A cena política brasileira na última semana escancarou um vício recorrente em Brasília: o efeito manada. Trata-se da prática em que parlamentares seguem a orientação dos líderes sem avaliar, de fato, as consequências políticas e eleitorais das escolhas. Foi exatamente o que se viu na tramitação da já enterrada PEC da Blindagem, cuja aprovação na Câmara acabou seguida por um arrependimento em massa. Diante da reação popular, muitos deputados correram às redes sociais para pedir desculpas e tentar se descolar do próprio voto.
A proposta, como se sabe, buscava recriar um regime de privilégios processuais extintos há mais de duas décadas, impondo voto secreto em casos de prisão e submetendo ações penais a um filtro corporativista.

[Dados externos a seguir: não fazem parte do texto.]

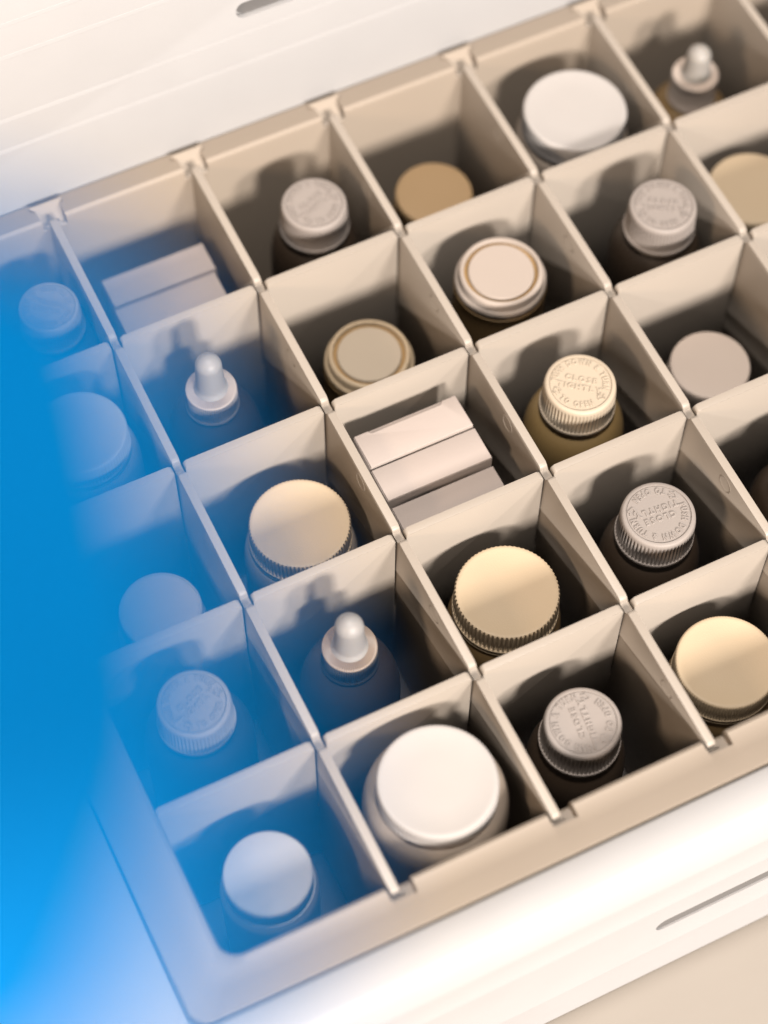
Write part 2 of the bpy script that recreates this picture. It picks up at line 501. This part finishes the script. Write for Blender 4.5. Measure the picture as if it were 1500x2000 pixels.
def smooth_jar(label, i, j, dx, dy, ztop, r, capm, bodym, caph=.16, body_r=None, rz=0, groove=0.0, group='jars with smooth flat caps', name='smooth_cap_jar'):
    t = thing(name, label, 'jar', base(i, j, dx, dy), R(rz), group)
    H = ztop - ZF - 0.004
    br = body_r or r + .03
    hb = H - caph
    bm = bmesh.new()
    prof = [(0, 0), (br - .04, 0), (br, .04), (br, hb - .13), (br * .99, hb - .08), (br * .96, hb - .045), (r * 1.03, hb - .028), (r * 1.03, hb - .012), (r * .9, hb - .008), (r * .9, hb + .08), (0, hb + .08)]
    lathe(bm, prof, 96)
    finish(bm, 'jar_body', bodym, t, 40)
    bm = bmesh.new()
    prof = [(0, 0), (.5 * r, -.001), (.93 * r, 0)]
    if groove: prof = [(0, 0), (.5 * r, -.001), (.905 * r, 0), (.912 * r, -groove), (.922 * r, -groove), (.93 * r, 0)]
    prof += [(.965 * r, -.002), (.985 * r, -.008), (.998 * r, -.020), (1.0 * r, -.035), (1.0 * r, -caph + .012), (.99 * r, -caph + .002), (.92 * r, -caph), (.92 * r, -.5 * caph)]
    lathe(bm, prof, 120)
    finish(bm, 'flat_cap', capm, t, 40, loc=(0, 0, H * S))
    return t

def inset_jar(label, i, j, dx, dy, ztop, r, capm, discm, bodym):
    t = thing('inset_lid_jar', label, 'jar', base(i, j, dx, dy), 0, 'round jars with an inset disc in the lid')
    H = ztop - ZF - 0.004
    br = r * 1.02
    bm = bmesh.new(); hb = H - .12
    prof = [(0, 0), (br * .8, 0), (br * .92, .05), (br, .3), (br, hb - .30), (br * .985, hb - .16), (br * .975, hb - .06), (br * .99, hb - .02), (br * 0.93, hb - .003), (br * .88, hb), (br * .86, hb + .06), (0, hb + .06)]
    lathe(bm, prof, 96)
    finish(bm, 'jar_body', bodym, t, 40)
    bm = bmesh.new()
    prof = [(.765 * r, -.045), (.80 * r, -.045), (.80 * r, -.006), (.815 * r, .002), (.86 * r, .004), (.895 * r, -.002), (.915 * r, -.016), (.925 * r, -.05), (.94 * r, -.062), (.965 * r, -.066), (.99 * r, -.075), (1.0 * r, -.092), (1.0 * r, -.112), (.985 * r, -.122), (.9 * r, -.122), (.9 * r, -.08)]
    lathe(bm, prof, 120)
    finish(bm, 'lid_ring', capm, t, 40, loc=(0, 0, H * S))
    bm = bmesh.new()
    lathe(bm, [(.70 * r, -.030), (.81 * r, -.030), (.81 * r, -.05), (.70 * r, -.05), (.70 * r, -.030)], 96)
    finish(bm, 'groove', 'ochre', t, 40, loc=(0, 0, H * S))
    bm = bmesh.new()
    lathe(bm, [(0, -.006), (.5 * r, -.006), (.695 * r, -.006), (.715 * r, -.012), (.72 * r, -.024), (.72 * r, -.06), (0, -.06)], 120)
    finish(bm, 'inset_disc', discm, t, 40, loc=(0, 0, H * S))
    return t

def dropper(label, i, j, dx, dy, zc, rc, apex, sidem='collar', topm='collartop', bodym='amber', rz=0, body_r=.31, ribs=72, ch=1.0):
    """zc: height of the collar top, apex: bulb length"""
    t = thing('dropper_bottle', label, 'dropper bottle', base(i, j, dx, dy), R(rz), 'bottles with rubber dropper bulbs')
    H = zc - ZF - 0.004
    hb = H - .20 * ch; br = body_r
    bm = bmesh.new()
    prof = [(0, 0), (br - .03, 0), (br, .03), (br, hb - .40), (br * .985, hb - .31), (br * .94, hb - .22), (br * .86, hb - .13), (br * .74, hb - .065), (rc * 1.08, hb - .02), (rc * .95, hb), (rc * .9, hb + .12), (0, hb + .12)]
    lathe(bm, prof, 72)
    finish(bm, 'bottle_body', bodym, t, 40)
    r = rc
    bm = bmesh.new()
    lathe(bm, [(.985 * r, -.016), (1.0 * r, -.022, .4), (1.01 * r, -.035, 1), (1.03 * r, -.165 * ch, 1), (1.035 * r, -.175 * ch, .2), (1.05 * r, -.18 * ch), (1.06 * r, -.187 * ch), (1.055 * r, -.197 * ch), (.9 * r, -.2 * ch)], ribs * 5, (ribs, .011))
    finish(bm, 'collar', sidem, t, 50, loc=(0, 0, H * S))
    bm = bmesh.new()
    # top annulus: shallow cone with fine radial ribs
    seg = ribs * 4
    rad = [.50, .56, .66, .93, .975, 1.0]; zz = [-.018, -.004, .004, -.006, -.010, -.020]; rw = [0, 0, 1, 1, .4, 0]
    rr_ = []
    for q in range(6):
        rr_.append([bm.verts.new((rad[q] * r * S * math.cos(2 * math.pi * k / seg), rad[q] * r * S * math.sin(2 * math.pi * k / seg),
                    (zz[q] - rw[q] * .009 * (0.5 - .5 * math.cos(2 * math.pi * (k % 4) / 4))) * S)) for k in range(seg)])
    for A, B in zip(rr_, rr_[1:]):
        for k in range(seg): bm.faces.new((A[k], B[k], B[(k + 1) % seg], A[(k + 1) % seg]))
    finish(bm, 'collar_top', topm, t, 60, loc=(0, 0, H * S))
    bm = bmesh.new()
    b = r * .53; a = apex
    prof = [(b * 1.30, -.016), (b * 1.26, .004), (b * 1.12, .016), (b * 1.08, .05), (b * 1.05, a * .35), (b * 1.0, a * .55)]
    rt = b * 0.98
    for k in range(0, 9):
        an = R(10 * k); prof.append((rt * math.cos(an), (a - rt) + rt * math.sin(an)))
    prof.append((0, a))
    lathe(bm, prof, 64)
    finish(bm, 'rubber_bulb', 'rubber', t, 60, loc=(0, 0, H * S))
    return t

def carton(label, x0, x1, y0, y1, z1, tab=False, rz=0.0, flap=0.0):
    cx, cy = (x0 + x1) / 2, (y0 + y1) / 2; hx, hy = (x1 - x0) / 2, (y1 - y0) / 2
    t = thing('carton', label, 'box', (cx * S, cy * S, (ZF + .004) * S), R(rz), 'small white cartons standing in compartments')
    H = z1 - ZF - .004
    bm = bmesh.new(); box(bm, -hx, hx, -hy, hy, 0, H - .014, .006, 2)
    finish(bm, 'carton_body', 'paper', t, 30)
    # tuck flap: thin card with clipped shoulders at its far edge
    bm = bmesh.new()
    n = .10
    out = [(-hx + .004, -hy + .002), (hx - .004, -hy + .002), (hx - .004, hy - .004)]
    if tab:
        out += [(hx - n, hy - .004), (hx - n - .012, hy - .034), (-hx + n + .012, hy - .034), (-hx + n, hy - .004)]
    out += [(-hx + .004, hy - .004)]
    A = [bm.verts.new((x * S, y * S, (H - .013) * S)) for x, y in out]
    B = [bm.verts.new((x * S, y * S, (H - .001 + flap * (x + hx) / (2 * hx) * (1 if y < 0 else 0)) * S)) for x, y in out]
    bm.faces.new(A[::-1]); f = bm.faces.new(B)
    for k in range(len(out)): bm.faces.new((A[k], A[(k + 1) % len(out)], B[(k + 1) % len(out)], B[k]))
    bmesh.ops.bevel(bm, geom=list(f.edges), offset=.004 * S, segments=2, profile=.5, affect='EDGES')
    finish(bm, 'tuck_flap', 'paper', t, 30)
    return t

# ---- row nearest the open lid
cr_bottle('grey child-proof bottle under the blue blur in the leftmost compartment by the lid', -1, 0, .73, -.53, -0.065, .195, 'greycap', 'amber', 140)
carton('pale carton nearest the lid, rear one of the pair left of a grey-capped bottle', .155, .885, -.525, -.29, -.35)
carton('pale carton in front of its twin, touching the cross divider above a blue-tinted dropper bottle', .145, .865, -.775, -.535, -.355)
cr_bottle('small grey-beige child-proof bottle just right of the pair of cartons by the lid', 1, 0, .60, -.52, -0.065, .217, 'greycap', 'amber', 20, .30)
smooth_jar('deep tan flat-capped jar sunk low in a compartment beside the lid', 2, 0, .51, -.49, -.50, .265, 'deeptan', 'brown')
rib_jar('big white-capped jar near the top right, filling its compartment beside the lid', 3, 0, .53, -.55, -.09, .352, 'white', 'beigebody', 110, .004, .19, .40, name='wide_cap_jar', lip=False)
dropper('small pale dropper bottle in the top right corner compartment', 4, 0, .50, -.53, -.22, .160, .25, 'palelift', 'palelift', 'brown', ribs=60, ch=1.25)
# ---- second row
rib_jar('white ribbed-cap jar half lost in the blue blur at the left edge', -1, 1, .55, -.51, -.00, .296, 'white', 'beigebody', 80, .008, .19, .35)
dropper('blue-tinted dropper bottle left of centre, with a pale smooth collar', 0, 1, .43, -.49, -.12, .162, .33, 'greycap', 'pink', 'amber')
inset_jar('yellowish jar with ochre ring around its inset disc, partly hidden by a divider', 1, 1, .53, -.50, -.45, .295, 'tan', 'cream', 'brown')
inset_jar('pinkish beige jar with thin ochre ring standing fully visible in its compartment', 2, 1, .48, -.49, -.12, .300, 'pink', 'pink', 'brown')
cr_bottle('grey child-proof bottle at upper right, leaning towards its right divider', 3, 1, .61, -.58, 0.035, .222, 'greycap', 'amber', -30, .31)
smooth_jar('warm tan flat-capped jar cut by the right edge of the photo, upper one', 4, 1, .45, -.44, -.42, .305, 'tan', 'brown')
# ---- third row
smooth_jar('pale bluish flat-capped jar low in its compartment under the blue blur', -1, 2, .60, -.52, -.65, .262, 'palelift', 'beigebody', groove=.004)
rib_jar('tan ribbed-cap jar beside the blue blur, left of the trio of cartons', 0, 2, .56, -.52, -.30, .317, 'tan', 'beigebody', 76, .012, .20, .36)
carton('white carton with notched tuck flap, rearmost of the trio', 1.085, 1.795, -2.435, -2.185, -.15, True, flap=.012)
carton('white carton in the middle of the trio, its front face in shade', 1.08, 1.800, -2.685, -2.445, -.16)
carton('low white carton, front one of the trio, half hidden by the divider', 1.095, 1.80, -2.955, -2.700, -.235)
cr_bottle('cream child-proof bottle with tan body, brightest cap of its kind', 2, 2, .50, -.51, -0.045, .227, 'cream', 'tanbody', -38, .325)
smooth_jar('pinkish flat-capped jar sunk in the compartment right of the cream child-proof cap', 3, 2, .51, -.51, -.50, .264, 'palelift', 'beigebody')
# ---- fourth row
cr_bottle('bluish child-proof bottle in the lower left blur, above the white flat-capped jar', -1, 3, .46, -.48, 0.015, .216, 'greycap', 'amber', 24)
dropper('dropper bottle with dark ribbed collar and milky bulb, lower left of centre', 0, 3, .445, -.47, -.14, .165, .33)
rib_jar('tan ribbed-cap jar at the centre, right of the dark-collared dropper bottle', 1, 3, .49, -.49, -.30, .322, 'tan', 'brown', 70, .013, .21, .355, rz=3)
cr_bottle('sharply focused grey-pink child-proof bottle with upside-down lettering', 2, 3, .50, -.51, -0.095, .230, 'greycap', 'amber', 175, .315)
cr_bottle('dark child-proof bottle cut by the right edge, mostly in shadow', 3, 3, .60, -.56, -0.245, .225, 'greycap', 'amber', 60)
# ---- front row
smooth_jar('white flat-capped jar in the front left corner compartment, tinted blue', -1, 4, .45, -.49, -.28, .257, 'white', 'beigebody', caph=.15, body_r=.285)
rib_jar('largest jar, creamy white finely ribbed cap in the front row', 0, 4, .50, -.50, -.01, .349, 'white', 'beigebody', 92, .010, .14, .425, lip=False)
cr_bottle('grey-beige child-proof bottle in the front row between the largest jar and a tan jar', 1, 4, .47, -.47, -0.225, .230, 'greycap', 'amber', 82, .30)
rib_jar('tan-capped jar cut by the right edge in the front row', 2, 4, .46, -.46, -.33, .309, 'tan', 'brown', 110, .004, .20, .335)
# E9

# ------------------------------------------------------------------ blurred blue thing close to the lens
F = 4271.08
def lens_pt(px, py, d):
    v = Vector(((px - 750) / F, -(py - 1000) / F, -1.0)) * d
    return camo.matrix_basis @ v
outl = [(-900, 340), (-500, 370), (-200, 400), (60, 445), (220, 525), (300, 660), (360, 840), (420, 1040), (480, 1220), (520, 1390), (525, 1560), (505, 1730), (470, 1870), (400, 2030), (240, 2250), (-300, 2450), (-900, 2450)]
def cr_spline(P, n=5):
    out = []
    L = len(P)
    for i in range(L):
        p0, p1, p2, p3 = (Vector(P[(i + k - 1) % L]) for k in range(4))
        for k in range(n):
            t = k / n
            out.append(0.5 * ((2 * p1) + (-p0 + p2) * t + (2 * p0 - 5 * p1 + 4 * p2 - p3) * t * t + (-p0 + 3 * p1 - 3 * p2 + p3) * t ** 3))
    return out
O = cr_spline(outl)
cen = Vector((-320, 1300))
def D0(py): return 0.225 - 0.095 * min(1.0, max(0.0, (py - 300) / 1500))
camo.matrix_basis  # camera pose is set above
bm = bmesh.new()
prof = [(0.0, -.010), (.35, -.0095), (.65, -.0080), (.85, -.0055), (.95, -.003), (1.0, 0.0), (.95, .003), (.85, .0045), (.65, .006), (.35, .007), (0, .0075)]
rings = []
for s_, dz in prof:
    if s_ == 0: rings.append([bm.verts.new(lens_pt(cen.x, cen.y, D0(cen.y) + dz))]); continue
    ring = []
    for p in O:
        q = cen + (p - cen) * s_
        ring.append(bm.verts.new(lens_pt(q.x, q.y, D0(q.y) + dz)))
    rings.append(ring)
for A, B in zip(rings, rings[1:]):
    n = max(len(A), len(B))
    for k in range(n):
        a0, a1 = (A[0], A[0]) if len(A) == 1 else (A[k], A[(k + 1) % n])
        b0, b1 = (B[0], B[0]) if len(B) == 1 else (B[k], B[(k + 1) % n])
        f = [a0, b0, b1] if a0 is a1 else ([a0, b0, a1] if b0 is b1 else [a0, b0, b1, a1])
        bm.faces.new(f)
o = finish(bm, 'blue_plastic_piece', 'blue', None, 80)
o['label'] = 'rounded blue plastic piece close to the lens, completely blurred over the left side'
o['category'] = 'blue object'
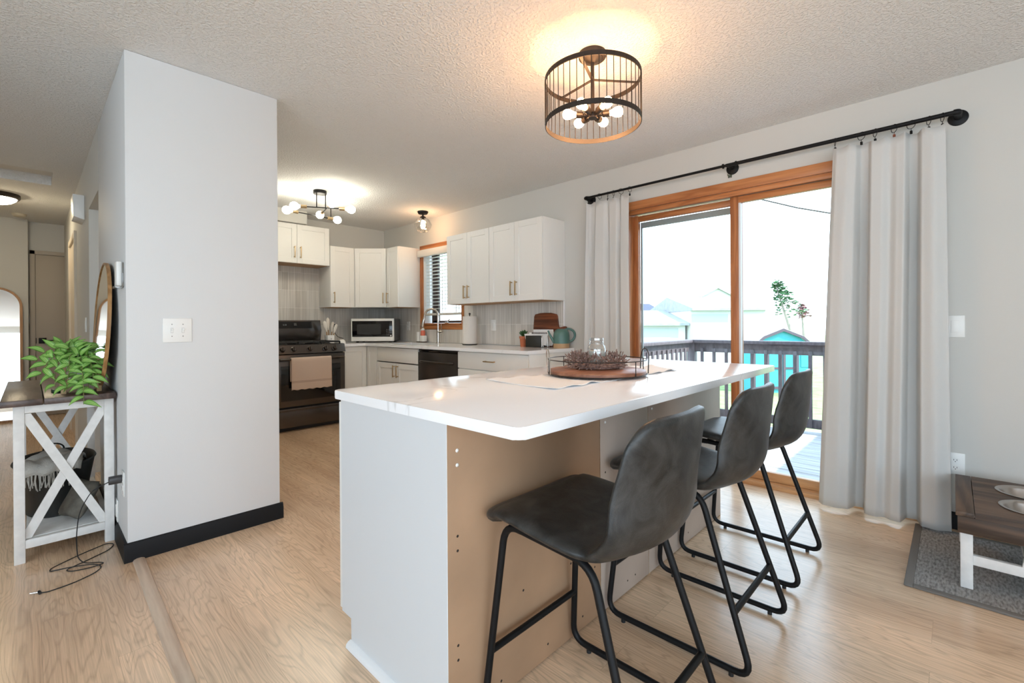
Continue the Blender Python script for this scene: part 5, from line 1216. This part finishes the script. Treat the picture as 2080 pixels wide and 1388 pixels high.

Era um retrocesso evidente que, na prática, livraria congressistas e líderes partidários da investigação de crimes graves, erguendo um verdadeiro escudo de impunidade. Não por acaso, recebeu apelidos nada elogiosos como "PEC da Imoralidade", "PEC da Bandidagem", "PEC do Escudo da Corrupção", entre tantos outros.
O mais revelador, no entanto, não foi apenas o conteúdo da proposta, mas a conduta dos que a aprovaram. Ao se deixarem levar pelo movimento da maioria, sem medir consequências, deputados mergulharam na lógica do rebanho político: votaram porque outros votaram, apoiaram porque parecia conveniente naquele momento. Poucos tiveram coragem de se contrapor ao clima favorável à blindagem. Só quando a sociedade foi às ruas no fim de semana, em todas as capitais, com grandes atos na Avenida Paulista e na praia de Copacabana, é que o jogo virou. O arrependimento coletivo mostrou-se menos um gesto de consciência cívica e mais uma tentativa de escapar do desgaste eleitoral.
O Senado, por sua vez, soube interpretar a mudança de cenário. A rejeição unânime da PEC pela CCJ é, antes de tudo, um reflexo direto da pressão social. É sintomático que apenas diante de manifestações massivas o Congresso se lembre da função republicana que o acompanha. Ao enterrar a proposta, os senadores evitaram um desastre institucional maior e, ao mesmo tempo, aliviaram o peso que recaía sobre os ombros dos colegas da Câmara.
A história da PEC da Blindagem deixa uma lição incômoda. Um Legislativo que age por instinto de manada e recua apenas quando acuado pela opinião pública não cumpre plenamente o papel democrático. A política não pode se reduzir a um exercício de conveniência; deve ser, antes de tudo, um compromisso com responsabilidade. Não basta comemorar a vitória momentânea contra a proposta. É preciso enfrentar o problema de fundo, que é o sistema de privilégios e acomodações que ainda sustenta práticas de autoproteção no poder.
Para ter um Congresso menos refém de pressões imediatistas e mais comprometido com o interesse público, é fundamental avançar em reformas que fortaleçam a transparência, reduzam os benefícios corporativos e devolvam ao voto parlamentar o peso da convicção. A sociedade mostrou que sabe reagir. Cabe aos nossos legisladores demonstrarem que também sabem aprender.